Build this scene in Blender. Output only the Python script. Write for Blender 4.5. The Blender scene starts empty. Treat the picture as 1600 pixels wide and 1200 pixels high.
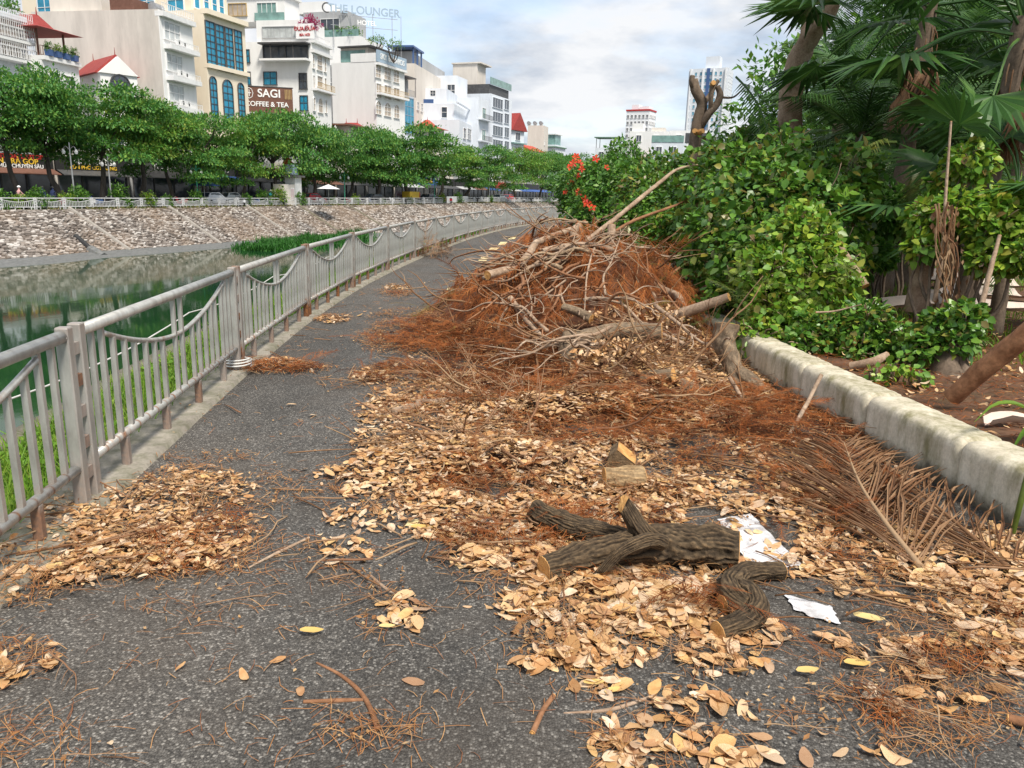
import bpy, math, random
import numpy as np
from mathutils import Vector, Matrix, Euler

random.seed(7)
RNG = np.random.default_rng(11)
scene = bpy.context.scene
COL = scene.collection
PI = math.pi

# ------------------------------------------------------------------ camera
F, PITCH, ROLL, CAMH = 1200.0, math.atan(297 / 1200), 0.027, 1.6
_c, _s = math.cos(ROLL), math.sin(ROLL)
R0 = np.array([1, 0, 0.0])
U0 = np.array([0, math.sin(PITCH), math.cos(PITCH)])
FW = np.array([0, math.cos(PITCH), -math.sin(PITCH)])
cam_data = bpy.data.cameras.new('camera')
cam = bpy.data.objects.new('camera', cam_data)
COL.objects.link(cam)
cam_data.sensor_fit = 'HORIZONTAL'
cam_data.sensor_width = 36
cam_data.lens = 36 * F / 1600
cam_data.clip_start = 0.05
cam_data.clip_end = 6000
CAMX = _c * R0 + _s * U0
CAMY = -_s * R0 + _c * U0
m3 = Matrix([[CAMX[i], CAMY[i], -FW[i]] for i in range(3)])
cam.matrix_world = Matrix.Translation((0, 0, CAMH)) @ m3.to_4x4()
scene.camera = cam

# ------------------------------------------------------------------ sky, sun, exposure
SUN_EL, SUN_AZ = math.radians(56), math.radians(150)      # azimuth clockwise from +Y (behind, to the right)
world = bpy.data.worlds.new('World')
scene.world = world
world.use_nodes = True
wn, wl = world.node_tree.nodes, world.node_tree.links
wn.clear()
wout = wn.new('ShaderNodeOutputWorld')
sky = wn.new('ShaderNodeTexSky')
sky.sky_type = 'NISHITA'
sky.sun_disc = False
sky.sun_elevation = SUN_EL
sky.sun_rotation = SUN_AZ
bg_sky = wn.new('ShaderNodeBackground')
bg_sky.inputs['Strength'].default_value = 0.12
wl.new(sky.outputs[0], bg_sky.inputs['Color'])
tc = wn.new('ShaderNodeTexCoord')
sep = wn.new('ShaderNodeSeparateXYZ')
wl.new(tc.outputs['Generated'], sep.inputs[0])
def wmath(op, a, b):
    n = wn.new('ShaderNodeMath'); n.operation = op
    for i, v in enumerate((a, b)):
        if isinstance(v, (int, float)): n.inputs[i].default_value = v
        else: wl.new(v, n.inputs[i])
    return n.outputs[0]
zz = wmath('ADD', wmath('MAXIMUM', sep.outputs[2], 0.0), 0.22)
comb = wn.new('ShaderNodeCombineXYZ')
wl.new(wmath('DIVIDE', sep.outputs[0], zz), comb.inputs[0])
wl.new(wmath('DIVIDE', sep.outputs[1], zz), comb.inputs[1])
comb.inputs[2].default_value = 3.3
n1 = wn.new('ShaderNodeTexNoise'); n1.inputs['Scale'].default_value = 1.15; n1.inputs['Detail'].default_value = 8; n1.inputs['Roughness'].default_value = 0.52
n2 = wn.new('ShaderNodeTexNoise'); n2.inputs['Scale'].default_value = 2.1; n2.inputs['Detail'].default_value = 6; n2.inputs['Roughness'].default_value = 0.55
wl.new(comb.outputs[0], n1.inputs['Vector']); wl.new(comb.outputs[0], n2.inputs['Vector'])
r1 = wn.new('ShaderNodeValToRGB')
r1.color_ramp.elements[0].position = 0.36; r1.color_ramp.elements[0].color = (0.42, 0.42, 0.42, 1)
r1.color_ramp.elements[1].position = 0.50; r1.color_ramp.elements[1].color = (1, 1, 1, 1)
r2 = wn.new('ShaderNodeValToRGB')
r2.color_ramp.elements[0].position = 0.37; r2.color_ramp.elements[0].color = (0.50, 0.57, 0.68, 1)
r2.color_ramp.elements[1].position = 0.60; r2.color_ramp.elements[1].color = (0.93, 0.945, 0.97, 1)
wl.new(n1.outputs[0], r1.inputs[0]); wl.new(n2.outputs[0], r2.inputs[0])
bg_cloud = wn.new('ShaderNodeBackground'); bg_cloud.inputs['Strength'].default_value = 0.50
wl.new(r2.outputs[0], bg_cloud.inputs['Color'])
mixs = wn.new('ShaderNodeMixShader')
wl.new(r1.outputs[0], mixs.inputs[0]); wl.new(bg_sky.outputs[0], mixs.inputs[1]); wl.new(bg_cloud.outputs[0], mixs.inputs[2])
wl.new(mixs.outputs[0], wout.inputs[0])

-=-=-

◆ Exercise details ◆
Repeat the material verbatim. Do not carry over any picture.

◆ Result for this task ◆
Build this scene in Blender. Output only the Python script. Write for Blender 4.5. The Blender scene starts empty. Treat the picture as 1600 pixels wide and 1200 pixels high.
import bpy, math, random
import numpy as np
from mathutils import Vector, Matrix, Euler

random.seed(7)
RNG = np.random.default_rng(11)
scene = bpy.context.scene
COL = scene.collection
PI = math.pi

# ------------------------------------------------------------------ camera
F, PITCH, ROLL, CAMH = 1200.0, math.atan(297 / 1200), 0.027, 1.6
_c, _s = math.cos(ROLL), math.sin(ROLL)
R0 = np.array([1, 0, 0.0])
U0 = np.array([0, math.sin(PITCH), math.cos(PITCH)])
FW = np.array([0, math.cos(PITCH), -math.sin(PITCH)])
cam_data = bpy.data.cameras.new('camera')
cam = bpy.data.objects.new('camera', cam_data)
COL.objects.link(cam)
cam_data.sensor_fit = 'HORIZONTAL'
cam_data.sensor_width = 36
cam_data.lens = 36 * F / 1600
cam_data.clip_start = 0.05
cam_data.clip_end = 6000
CAMX = _c * R0 + _s * U0
CAMY = -_s * R0 + _c * U0
m3 = Matrix([[CAMX[i], CAMY[i], -FW[i]] for i in range(3)])
cam.matrix_world = Matrix.Translation((0, 0, CAMH)) @ m3.to_4x4()
scene.camera = cam

# ------------------------------------------------------------------ sky, sun, exposure
SUN_EL, SUN_AZ = math.radians(56), math.radians(150)      # azimuth clockwise from +Y (behind, to the right)
world = bpy.data.worlds.new('World')
scene.world = world
world.use_nodes = True
wn, wl = world.node_tree.nodes, world.node_tree.links
wn.clear()
wout = wn.new('ShaderNodeOutputWorld')
sky = wn.new('ShaderNodeTexSky')
sky.sky_type = 'NISHITA'
sky.sun_disc = False
sky.sun_elevation = SUN_EL
sky.sun_rotation = SUN_AZ
bg_sky = wn.new('ShaderNodeBackground')
bg_sky.inputs['Strength'].default_value = 0.12
wl.new(sky.outputs[0], bg_sky.inputs['Color'])
tc = wn.new('ShaderNodeTexCoord')
sep = wn.new('ShaderNodeSeparateXYZ')
wl.new(tc.outputs['Generated'], sep.inputs[0])
def wmath(op, a, b):
    n = wn.new('ShaderNodeMath'); n.operation = op
    for i, v in enumerate((a, b)):
        if isinstance(v, (int, float)): n.inputs[i].default_value = v
        else: wl.new(v, n.inputs[i])
    return n.outputs[0]
zz = wmath('ADD', wmath('MAXIMUM', sep.outputs[2], 0.0), 0.22)
comb = wn.new('ShaderNodeCombineXYZ')
wl.new(wmath('DIVIDE', sep.outputs[0], zz), comb.inputs[0])
wl.new(wmath('DIVIDE', sep.outputs[1], zz), comb.inputs[1])
comb.inputs[2].default_value = 3.3
n1 = wn.new('ShaderNodeTexNoise'); n1.inputs['Scale'].default_value = 1.15; n1.inputs['Detail'].default_value = 8; n1.inputs['Roughness'].default_value = 0.52
n2 = wn.new('ShaderNodeTexNoise'); n2.inputs['Scale'].default_value = 2.1; n2.inputs['Detail'].default_value = 6; n2.inputs['Roughness'].default_value = 0.55
wl.new(comb.outputs[0], n1.inputs['Vector']); wl.new(comb.outputs[0], n2.inputs['Vector'])
r1 = wn.new('ShaderNodeValToRGB')
r1.color_ramp.elements[0].position = 0.36; r1.color_ramp.elements[0].color = (0.42, 0.42, 0.42, 1)
r1.color_ramp.elements[1].position = 0.50; r1.color_ramp.elements[1].color = (1, 1, 1, 1)
r2 = wn.new('ShaderNodeValToRGB')
r2.color_ramp.elements[0].position = 0.37; r2.color_ramp.elements[0].color = (0.50, 0.57, 0.68, 1)
r2.color_ramp.elements[1].position = 0.60; r2.color_ramp.elements[1].color = (0.93, 0.945, 0.97, 1)
wl.new(n1.outputs[0], r1.inputs[0]); wl.new(n2.outputs[0], r2.inputs[0])
bg_cloud = wn.new('ShaderNodeBackground'); bg_cloud.inputs['Strength'].default_value = 0.50
wl.new(r2.outputs[0], bg_cloud.inputs['Color'])
mixs = wn.new('ShaderNodeMixShader')
wl.new(r1.outputs[0], mixs.inputs[0]); wl.new(bg_sky.outputs[0], mixs.inputs[1]); wl.new(bg_cloud.outputs[0], mixs.inputs[2])
wl.new(mixs.outputs[0], wout.inputs[0])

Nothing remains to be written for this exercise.